──────── DATA BLOCK ────────

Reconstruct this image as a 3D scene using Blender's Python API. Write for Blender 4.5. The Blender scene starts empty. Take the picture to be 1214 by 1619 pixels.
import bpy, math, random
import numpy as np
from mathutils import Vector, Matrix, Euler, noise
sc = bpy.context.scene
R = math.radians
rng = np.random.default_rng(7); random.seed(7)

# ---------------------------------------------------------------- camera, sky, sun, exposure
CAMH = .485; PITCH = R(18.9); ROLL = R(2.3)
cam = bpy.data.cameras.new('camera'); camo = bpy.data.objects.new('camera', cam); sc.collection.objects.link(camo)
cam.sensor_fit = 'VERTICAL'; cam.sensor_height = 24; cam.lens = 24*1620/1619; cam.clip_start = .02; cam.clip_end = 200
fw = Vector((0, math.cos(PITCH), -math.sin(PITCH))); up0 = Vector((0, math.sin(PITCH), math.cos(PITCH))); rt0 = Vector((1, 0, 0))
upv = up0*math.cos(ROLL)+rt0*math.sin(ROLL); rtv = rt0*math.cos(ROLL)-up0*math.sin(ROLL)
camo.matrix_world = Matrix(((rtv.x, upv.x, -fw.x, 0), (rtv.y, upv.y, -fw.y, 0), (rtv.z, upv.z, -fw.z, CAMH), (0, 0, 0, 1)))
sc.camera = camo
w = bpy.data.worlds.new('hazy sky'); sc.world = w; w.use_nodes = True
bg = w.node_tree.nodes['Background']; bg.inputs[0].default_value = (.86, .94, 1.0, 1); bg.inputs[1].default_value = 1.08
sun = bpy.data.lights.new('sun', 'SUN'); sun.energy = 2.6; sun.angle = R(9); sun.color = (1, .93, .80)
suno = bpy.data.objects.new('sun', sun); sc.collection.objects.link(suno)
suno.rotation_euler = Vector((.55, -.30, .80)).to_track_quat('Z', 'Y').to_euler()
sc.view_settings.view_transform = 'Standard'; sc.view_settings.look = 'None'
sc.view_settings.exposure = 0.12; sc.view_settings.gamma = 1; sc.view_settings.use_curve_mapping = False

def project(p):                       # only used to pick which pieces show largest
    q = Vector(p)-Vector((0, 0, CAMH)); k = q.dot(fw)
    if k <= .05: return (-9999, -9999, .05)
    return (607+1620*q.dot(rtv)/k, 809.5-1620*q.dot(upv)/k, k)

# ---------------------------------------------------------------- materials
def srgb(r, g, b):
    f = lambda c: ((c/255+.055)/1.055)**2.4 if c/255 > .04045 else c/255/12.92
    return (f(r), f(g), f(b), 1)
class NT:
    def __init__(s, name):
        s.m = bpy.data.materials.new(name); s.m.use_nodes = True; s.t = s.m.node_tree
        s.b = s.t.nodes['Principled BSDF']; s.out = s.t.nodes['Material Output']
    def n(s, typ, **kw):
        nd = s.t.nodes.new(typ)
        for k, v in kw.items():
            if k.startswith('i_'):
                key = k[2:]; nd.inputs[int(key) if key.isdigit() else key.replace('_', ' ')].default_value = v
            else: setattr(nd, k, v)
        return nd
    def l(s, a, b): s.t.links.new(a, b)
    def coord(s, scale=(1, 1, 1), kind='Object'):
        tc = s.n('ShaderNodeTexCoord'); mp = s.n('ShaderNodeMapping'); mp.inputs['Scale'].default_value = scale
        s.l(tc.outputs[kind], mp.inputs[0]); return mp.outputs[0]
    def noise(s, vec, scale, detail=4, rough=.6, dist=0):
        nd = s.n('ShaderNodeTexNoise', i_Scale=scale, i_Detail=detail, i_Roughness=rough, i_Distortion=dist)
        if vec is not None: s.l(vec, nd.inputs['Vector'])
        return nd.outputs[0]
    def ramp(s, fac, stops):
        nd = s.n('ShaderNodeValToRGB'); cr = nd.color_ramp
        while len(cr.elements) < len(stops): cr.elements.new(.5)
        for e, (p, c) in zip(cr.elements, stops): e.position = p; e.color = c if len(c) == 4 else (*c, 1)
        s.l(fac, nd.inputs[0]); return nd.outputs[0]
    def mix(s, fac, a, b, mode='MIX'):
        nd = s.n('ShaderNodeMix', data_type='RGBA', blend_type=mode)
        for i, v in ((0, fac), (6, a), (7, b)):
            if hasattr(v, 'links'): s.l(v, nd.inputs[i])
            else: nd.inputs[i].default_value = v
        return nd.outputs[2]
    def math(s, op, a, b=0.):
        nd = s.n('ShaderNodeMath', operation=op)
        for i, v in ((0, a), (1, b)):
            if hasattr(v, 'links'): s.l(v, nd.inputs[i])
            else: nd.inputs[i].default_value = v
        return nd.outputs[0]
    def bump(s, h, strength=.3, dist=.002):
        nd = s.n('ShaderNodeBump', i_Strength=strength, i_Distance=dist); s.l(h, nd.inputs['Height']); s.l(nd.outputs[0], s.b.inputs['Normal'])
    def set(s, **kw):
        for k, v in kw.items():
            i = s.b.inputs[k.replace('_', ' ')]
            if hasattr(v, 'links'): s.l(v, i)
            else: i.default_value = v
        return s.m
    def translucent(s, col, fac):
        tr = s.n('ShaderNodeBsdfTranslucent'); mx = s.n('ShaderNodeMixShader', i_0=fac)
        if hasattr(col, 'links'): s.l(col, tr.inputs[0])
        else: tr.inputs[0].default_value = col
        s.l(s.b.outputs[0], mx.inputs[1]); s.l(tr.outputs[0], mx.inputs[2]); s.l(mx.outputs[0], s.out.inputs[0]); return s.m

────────

§ **STATED GOAL**: Exactly as written, please reproduce the lines from the first line of the data to the line containing "rng = np.random.default_rng(7);", inclusive, and nothing else.

§ **RESULT OF THIS TASK**:
Reconstruct this image as a 3D scene using Blender's Python API. Write for Blender 4.5. The Blender scene starts empty. Take the picture to be 1214 by 1619 pixels.
import bpy, math, random
import numpy as np
from mathutils import Vector, Matrix, Euler, noise
sc = bpy.context.scene
R = math.radians
rng = np.random.default_rng(7); random.seed(7)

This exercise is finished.